Mannar and Jaffna went under the Dutch in 1658. The Dutch said that Jaffna, Mannar and Vanni had come to them as a direct conquest from Portuguese, who had taken these from the independent rulers of Jaffna. The islands around Jaffna got Dutch names, Karaitivu was Amsterdam, and Neduntivu was Delft. Pieris says that the Dutch missionary Baldeus created a name for Mannar, from two Tamil words signifying sand and river. . Dutch got down Tamils from South India for tobacco and indigo cultivation in Jaffna. Portuguese officers were replaced by Tamil mudaliyars.

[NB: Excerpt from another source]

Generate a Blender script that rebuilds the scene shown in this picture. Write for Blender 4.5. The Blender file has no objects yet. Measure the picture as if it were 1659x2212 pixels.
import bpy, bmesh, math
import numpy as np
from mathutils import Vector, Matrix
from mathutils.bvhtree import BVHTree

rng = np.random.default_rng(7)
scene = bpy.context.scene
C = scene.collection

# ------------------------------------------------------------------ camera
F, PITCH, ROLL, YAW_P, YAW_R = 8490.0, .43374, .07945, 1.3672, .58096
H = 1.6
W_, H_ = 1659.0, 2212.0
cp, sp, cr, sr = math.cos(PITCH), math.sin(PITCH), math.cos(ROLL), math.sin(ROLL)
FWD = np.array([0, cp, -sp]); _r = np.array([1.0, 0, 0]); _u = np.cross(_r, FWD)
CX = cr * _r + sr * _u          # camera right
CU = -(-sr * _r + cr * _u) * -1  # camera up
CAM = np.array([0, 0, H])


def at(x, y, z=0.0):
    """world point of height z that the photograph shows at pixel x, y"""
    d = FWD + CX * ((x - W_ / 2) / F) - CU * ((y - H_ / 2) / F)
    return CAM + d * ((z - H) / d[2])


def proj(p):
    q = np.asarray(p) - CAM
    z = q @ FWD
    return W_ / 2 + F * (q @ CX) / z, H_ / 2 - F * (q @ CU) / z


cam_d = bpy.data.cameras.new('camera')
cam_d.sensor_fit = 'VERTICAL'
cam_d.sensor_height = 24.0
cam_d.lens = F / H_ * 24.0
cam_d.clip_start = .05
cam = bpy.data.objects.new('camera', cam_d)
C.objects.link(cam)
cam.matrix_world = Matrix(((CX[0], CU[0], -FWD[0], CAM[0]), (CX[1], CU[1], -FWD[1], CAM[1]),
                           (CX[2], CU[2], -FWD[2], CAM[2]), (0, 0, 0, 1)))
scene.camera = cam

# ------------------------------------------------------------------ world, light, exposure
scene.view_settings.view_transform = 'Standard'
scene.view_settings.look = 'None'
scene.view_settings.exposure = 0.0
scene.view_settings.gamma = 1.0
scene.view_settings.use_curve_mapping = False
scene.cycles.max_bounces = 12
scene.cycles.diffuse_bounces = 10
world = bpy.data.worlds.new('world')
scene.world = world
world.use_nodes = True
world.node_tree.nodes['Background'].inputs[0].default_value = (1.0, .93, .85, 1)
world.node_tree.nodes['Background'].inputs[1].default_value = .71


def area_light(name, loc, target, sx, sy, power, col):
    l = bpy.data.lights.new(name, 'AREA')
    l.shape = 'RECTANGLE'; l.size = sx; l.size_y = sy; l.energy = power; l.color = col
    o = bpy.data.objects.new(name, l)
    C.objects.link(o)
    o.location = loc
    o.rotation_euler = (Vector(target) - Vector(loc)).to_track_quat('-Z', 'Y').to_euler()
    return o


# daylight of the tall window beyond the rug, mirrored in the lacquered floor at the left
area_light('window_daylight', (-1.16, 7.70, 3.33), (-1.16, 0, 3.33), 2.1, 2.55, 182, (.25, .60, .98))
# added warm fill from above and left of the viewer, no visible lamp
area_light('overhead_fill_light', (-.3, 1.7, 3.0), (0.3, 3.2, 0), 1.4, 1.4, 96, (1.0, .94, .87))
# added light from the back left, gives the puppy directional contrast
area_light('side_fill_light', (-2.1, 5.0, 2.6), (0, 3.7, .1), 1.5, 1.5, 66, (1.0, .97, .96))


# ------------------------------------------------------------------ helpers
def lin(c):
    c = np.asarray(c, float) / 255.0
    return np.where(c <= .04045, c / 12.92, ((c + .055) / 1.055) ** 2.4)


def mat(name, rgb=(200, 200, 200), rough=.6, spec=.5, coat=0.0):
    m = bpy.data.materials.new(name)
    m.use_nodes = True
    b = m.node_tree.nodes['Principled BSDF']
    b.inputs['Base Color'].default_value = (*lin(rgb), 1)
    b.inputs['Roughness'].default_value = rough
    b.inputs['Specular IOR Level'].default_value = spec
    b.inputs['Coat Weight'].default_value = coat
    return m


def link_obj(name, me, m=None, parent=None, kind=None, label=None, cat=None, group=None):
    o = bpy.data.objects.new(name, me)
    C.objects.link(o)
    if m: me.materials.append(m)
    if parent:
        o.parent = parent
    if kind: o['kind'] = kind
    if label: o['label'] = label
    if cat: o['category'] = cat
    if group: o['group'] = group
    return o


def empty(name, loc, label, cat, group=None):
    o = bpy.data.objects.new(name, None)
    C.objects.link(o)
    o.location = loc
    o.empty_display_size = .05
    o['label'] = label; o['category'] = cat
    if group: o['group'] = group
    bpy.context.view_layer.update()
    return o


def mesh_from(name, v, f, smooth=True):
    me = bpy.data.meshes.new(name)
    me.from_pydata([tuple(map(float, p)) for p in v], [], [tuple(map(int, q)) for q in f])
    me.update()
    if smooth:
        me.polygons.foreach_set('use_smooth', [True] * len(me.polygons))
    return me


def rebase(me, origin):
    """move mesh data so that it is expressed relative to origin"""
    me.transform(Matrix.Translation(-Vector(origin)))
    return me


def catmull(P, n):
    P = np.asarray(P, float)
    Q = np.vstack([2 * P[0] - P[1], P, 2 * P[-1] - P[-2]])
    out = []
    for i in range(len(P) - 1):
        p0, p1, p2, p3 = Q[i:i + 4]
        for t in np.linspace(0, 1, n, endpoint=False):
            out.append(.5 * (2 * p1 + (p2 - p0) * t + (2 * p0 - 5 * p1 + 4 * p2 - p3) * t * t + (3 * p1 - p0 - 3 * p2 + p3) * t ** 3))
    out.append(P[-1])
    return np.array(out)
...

‘Yalapana Vaipava Malai’, a so-called history of Jaffna was written in 1736 at the request of the Dutch Governor. Historian S. Pathmanathan says that this work is defective in chronology and genealogy. No specific contributions of any king is recorded in it. Of the ten kings who are said to have ruled till 1450, only four are known in sources other than in Yalpana Vaipava Malai. K.M. de Silva lists 17 ‘Kings of Jaffna’. He provides dates only for the last four and these dates start from 1478. The disava of Jaffna, Claas Isaaksz, was directed by the Dutch to document the customs in Jaffna. This was revised by 12 Tamil mudaliyars and was adopted in 1707 as the Thesavalamai. A statement of the rights of the ‘kings of Jaffna’ was also drawn up by the mudaliyars of Jaffna on the instructions of the Dutch.
The writings of T.B.H. Abeyasinghe, S. Arasaratnam, R.L. Brohier, C.R. de Silva, D.G.B. de Silva, K.M. de Silva, J.M. Flores, R Lewcock, Gaston Perera, P E Pieris, B. Sansoni, A. Schrikker, Laki Senanayake and M Quere were used for this essay.